Monday, Feb. 07, 2000

The Dark Side of Sundance

By Joel Stein

Sometimes journalism means spending weeks traveling to dangerous locations and badgering violent interview subjects. And sometimes it means coming up with a flimsy excuse to get your editors to send you to the Sundance Film Festival. As lots of people in my office were doing the former, I did the latter. You've got to zig when they zag.

The first person I saw in the Sundance greeting center was a guy talking on his cell phone, saying, "Yeah, I'm an agent too." Eager to fit in, I bought a cell phone, sunglasses and a tasteful pink pashmina scarf. I had heard Sundance would be overrun with agents, producers and movie stars.

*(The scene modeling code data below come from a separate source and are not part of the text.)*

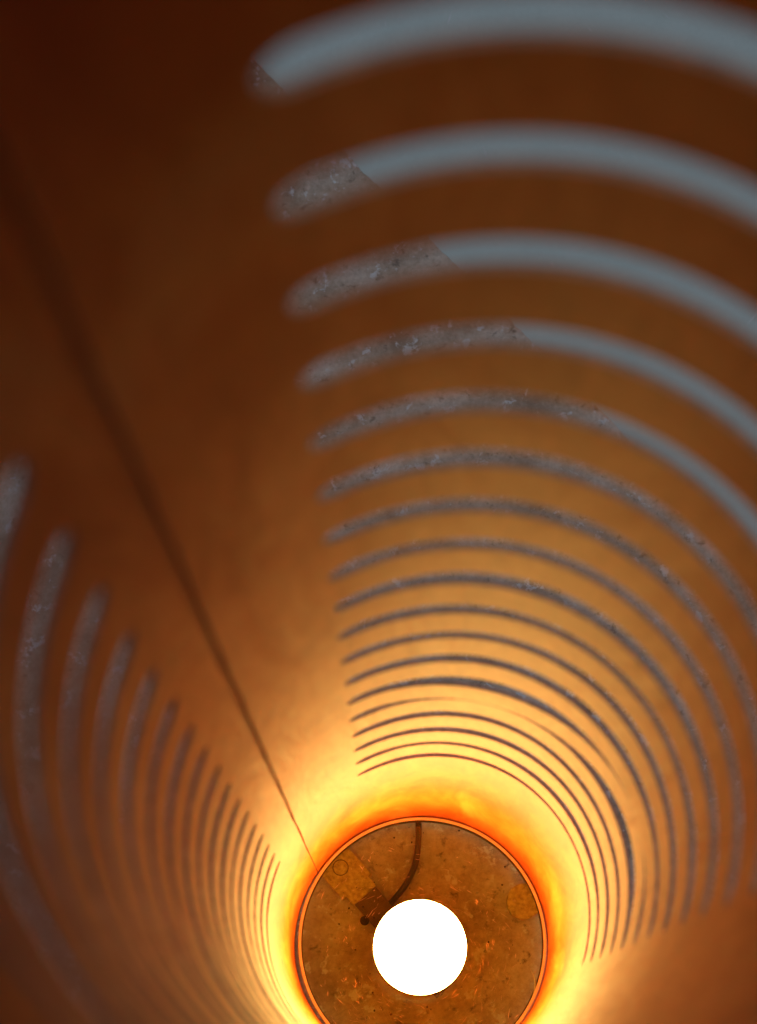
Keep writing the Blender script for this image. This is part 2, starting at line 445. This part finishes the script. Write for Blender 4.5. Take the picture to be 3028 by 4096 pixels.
# scratches painted bright as their glints around the bulb, and specks, on the disc
def scratches():
    bm = bmesh.new()
    def stroke(x, y, ang, L, wd, curve):
        n = 5; pts = []
        for i in range(n+1):
            s = (i/n-.5)*L; a = ang+curve*s
            pts.append((x+s*math.cos(a), y+s*math.sin(a)))
        vs_ = []
        for i, (px, py) in enumerate(pts):
            ww = wd*(1-abs(2*i/n-1)**2*.85)*(.6+.8*random.random())/2
            vs_.append((bm.verts.new(((px-ww*math.sin(ang))*R, (py+ww*math.cos(ang))*R, (DT+.0015)*R)),
                        bm.verts.new(((px+ww*math.sin(ang))*R, (py-ww*math.cos(ang))*R, (DT+.0015)*R))))
        for i in range(n): bm.faces.new((vs_[i][0], vs_[i+1][0], vs_[i+1][1], vs_[i][1]))
    cnt = 0
    while cnt < 290:
        r = math.sqrt(random.uniform(.40**2, .90**2)); t = random.uniform(0, TWO)
        if random.random() < (r-.45)*1.4: continue
        if not (-2.9 < math.atan2(math.sin(t), math.cos(t)) < 3.1): continue
        x, y = bx+r*math.cos(t), by+r*math.sin(t)
        if math.hypot(x, y) > .92: continue
        stroke(x, y, t+math.pi/2+random.gauss(0, .38), random.choice([.015, .02, .03, .04, .05, .08]), random.choice([.001, .0012, .0014, .0016, .0028]), random.uniform(-2, 2)); cnt += 1
    for (x, y) in [(-.74, -.06), (-.6, .02), (-.60, -.28), (.55, -.02), (.5, -.03), (-.47, .56), (-.42, .64), (.42, .31), (-.52, -.33)]:
        for _ in range(4):
            stroke(x+random.gauss(0, .008), y+random.gauss(0, .016), random.uniform(.8, 2.6), random.uniform(.015, .04), .003, 1)
    me = bpy.data.meshes.new("scratches"); bm.to_mesh(me); bm.free()
    o = link("scratches", me, MSCR, lamp, False); o['kind'] = 'stuff'
    bm = bmesh.new()
    for _ in range(50):
        r = math.sqrt(random.uniform(.14, .83)); t = random.uniform(0, TWO); q = random.choice([.003, .004, .005, .009])
        v = [bm.verts.new(((r*math.cos(t)+q*random.uniform(.6, 1.2)*math.cos(a))*R, (r*math.sin(t)+q*random.uniform(.6, 1.2)*math.sin(a))*R, (DT+.002)*R)) for a in [i*TWO/7 for i in range(7)]]
        bm.faces.new(v)
    me = bpy.data.meshes.new("specks"); bm.to_mesh(me); bm.free()
    o = link("specks", me, MDIRT, lamp, False); o['kind'] = 'stuff'
scratches()
# cracked sliver along the disc's edge
cr = [(.835, -.20), (.868, -.27), (.872, -.36), (.84, -.46), (.80, -.54), (.745, -.63)]
tube("crack", smoothcurve([(x, y, DT-.012) for x, y in cr], 5), [.001+.008*math.sin(math.pi*min(1, q/25)) for q in range(26)], MRIM, lamp, 8)
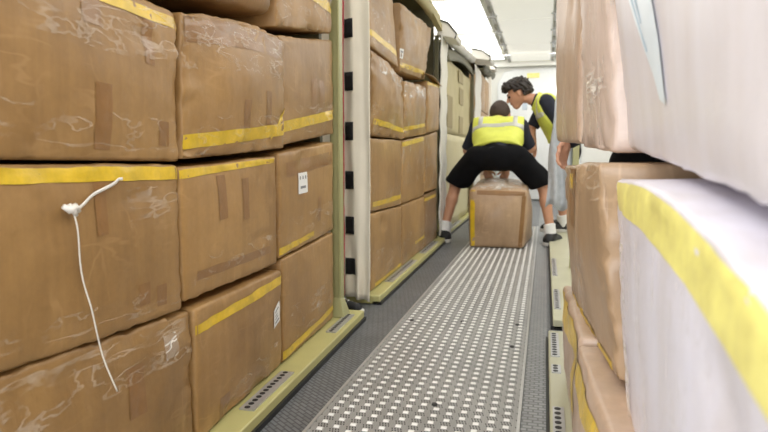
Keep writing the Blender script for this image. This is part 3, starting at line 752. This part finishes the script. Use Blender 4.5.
# ------------------------------------------------------------------ SDF people
def V3(p): return np.array(p, float)
def seg(P, a, b, ra, rb=None):
    rb = ra if rb is None else rb
    a, b = V3(a), V3(b); ba = b - a
    t = np.clip(((P - a) @ ba) / max(ba @ ba, 1e-12), 0, 1)
    return np.linalg.norm(P - a - t[..., None] * ba, axis=-1) - (ra + (rb - ra) * t)
def ell(P, c, r, R=None):
    q = P - V3(c)
    if R is not None: q = q @ np.array(R).T
    r = V3(r); k0 = np.linalg.norm(q / r, axis=-1); k1 = np.linalg.norm(q / (r * r), axis=-1)
    return k0 * (k0 - 1) / np.maximum(k1, 1e-9)
def smin(a, b, k):
    h = np.clip(.5 + .5 * (b - a) / k, 0, 1)
    return b + (a - b) * h - k * h * (1 - h)
def su(k, *ds):
    d = ds[0]
    for x in ds[1:]: d = smin(d, x, k)
    return d
def plane(P, p, n):
    n = V3(n); n = n / np.linalg.norm(n)
    return (P - V3(p)) @ n
def nets(fn, lo, hi, h):
    lo, hi = V3(lo), V3(hi)
    n = np.ceil((hi - lo) / h).astype(int) + 1
    ax = [lo[i] + np.arange(n[i]) * h for i in range(3)]
    P = np.stack(np.meshgrid(*ax, indexing='ij'), -1)
    d = fn(P)
    ins = d < 0
    cn = [s - 1 for s in n]
    acc = np.zeros((*cn, 3)); cnt = np.zeros(cn)
    def sl(o): return tuple(slice(o[i], o[i] + cn[i]) for i in range(3))
    for a in range(3):
        o1, o2 = [x for x in range(3) if x != a]
        for p in (0, 1):
            for q in (0, 1):
                s0 = [0, 0, 0]; s0[o1] = p; s0[o2] = q; s1 = list(s0); s1[a] = 1
                A, B = d[sl(s0)], d[sl(s1)]
                m = ins[sl(s0)] != ins[sl(s1)]
                t = np.where(m, A / np.where(m, A - B, 1), 0)
                pos = P[sl(s0)].copy(); pos[..., a] += t * h
                acc += pos * m[..., None]; cnt += m
    act = cnt > 0
    vid = -np.ones(cn, int); vid[act] = np.arange(act.sum())
    V = acc[act] / cnt[act][:, None]
    F = []
    for a in range(3):
        o1, o2 = [(1, 2), (2, 0), (0, 1)][a]
        s0 = [slice(None)] * 3; s1 = [slice(None)] * 3
        s0[a] = slice(0, n[a] - 1); s1[a] = slice(1, n[a])
        I0, I1 = ins[tuple(s0)], ins[tuple(s1)]
        idx = np.argwhere(I0 != I1)
        ok = (idx[:, o1] > 0) & (idx[:, o2] > 0) & (idx[:, o1] < cn[o1]) & (idx[:, o2] < cn[o2])
        idx = idx[ok]; flip = I0[tuple(idx.T)]
        def at(d1, d2):
            j = idx.copy(); j[:, o1] -= d1; j[:, o2] -= d2
            return vid[tuple(j.T)]
        q = np.stack([at(1, 1), at(0, 1), at(0, 0), at(1, 0)], -1)
        q[~flip] = q[~flip][:, ::-1]
        F.append(q)
    F = np.concatenate(F)
    return V, F
def sdf_obj(name, fn, pts, pad, h, mat, parent):
    pts = np.array(pts, float)
    V, F = nets(fn, pts.min(0) - pad, pts.max(0) + pad, h)
    if len(V) == 0: print('EMPTY', name); return None
    return mesh_obj(name, V.tolist(), F.tolist(), mat, parent, recalc=False)
def nrm(v): v = V3(v); return v / np.linalg.norm(v)
def wob(P, f=22., a=.004):
    return a * (np.sin(P[..., 0] * f + 1.3 * np.sin(P[..., 2] * f * .7)) * np.cos(P[..., 2] * f * .8 + P[..., 1] * f * .6))

def hand_segs(wr, d, palm, s, side, curl=.5, spread=1.):
    """finger chains: wr wrist, d hand direction, palm normal (towards what is held), side = towards the thumb"""
    d = nrm(d); pn = nrm(np.array(palm) - d * np.dot(palm, d)); sd = nrm(np.array(side) - d * np.dot(side, d) - pn * np.dot(side, pn))
    out = [(wr, wr + d * .045 * s, .028 * s, .026 * s)]
    for k in (-1.5, -.5, .5, 1.5):
        b = wr + d * .085 * s + sd * k * .02 * s
        out.append((wr + d * .03 * s + sd * k * .014 * s, b, .017 * s, .0135 * s))
        L = {1.5: .072, .5: .082, -.5: .077, -1.5: .06}[k] * s
        p = b; ang = 0
        dd = d + sd * k * .06 * spread
        for i, (f, r) in enumerate(((.46, .0095), (.3, .0088), (.24, .008))):
            ang += curl * (.7, 1., .7)[i]
            v = nrm(nrm(dd) * math.cos(ang) + pn * math.sin(ang))
            q = p + v * L * f; out.append((p, q, r * s, (r - .0008) * s)); p = q
    b = wr + d * .03 * s + sd * .026 * s
    v1 = nrm(d * .65 + sd * .75 + pn * .3); m = b + v1 * .038 * s
    out.append((wr + d * .02 * s + sd * .012 * s, b, .017 * s, .013 * s)); out.append((b, m, .0125 * s, .011 * s))
    v2 = nrm(d * .85 + sd * .25 + pn * .5); out.append((m, m + v2 * .034 * s, .0105 * s, .009 * s))
    return out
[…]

If only that were true. The town is in fact overrun by desperate indie moviemakers. I thought indie was just another word for cheap, artsy films that no one sees. It turns out indie means movies made by rich kids who spend their parents' money without any way to get their films shown in theaters where people buy tickets.

These auteurs are so confident, they show up even when their work is rejected from the official festival. They stand on the town's main thoroughfare pestering passersby to see their films. They rent out mall storefronts for showings. I saw one director projecting his movie onto a snowy hillside. Another was sneaking a tiny TV into parties and showing his trailer under his trench coat--which, as it turned out, was actually a more unsettling experience than if he had just been naked. There was a director with a sign reading WILL WORK FOR DISTRIBUTION. And in a move even Pakistan wouldn't attempt, producers offered pedestrians a ride in a van, then refused to pull over until they finished showing their movie. Four filmmakers, each with a movie about extraterrestrials, sent their actors dressed in alien costumes to accost people on the street. I had never realized how many scripts involve aliens and repeated use of the phrase anal probe.

Even worse than indie filmmakers are the people who fly to Utah to watch the films. At a Q&A session with a director who had just shown his movie, an audience member prefaced his questions with "One emotional, one technical." The emotional question wasn't really a question at all, but more like a painful, freshman English-level explanation of what he, as a sensitive male, got from the movie's symbolism. It was also a very thinly veiled cry for sex.

I left the festival utterly bewildered that our economy does so well. We have tons of people working on websites that no one uses and making movies that will never be distributed. Alan Greenspan would revise his whole "increased productivity" theory if he went to Sundance.

All this hope and determination would be charming if indie films were better than studio films. They are not. Sure, this year a few talented directors made edgy films that the studios would be afraid to take a chance on, but the vast majority couldn't get their films into theaters because they suck. Studios aren't making bad movies because they're greedy and stupid; it's because there are very few good scripts. Though I may have to go to Cannes to confirm this.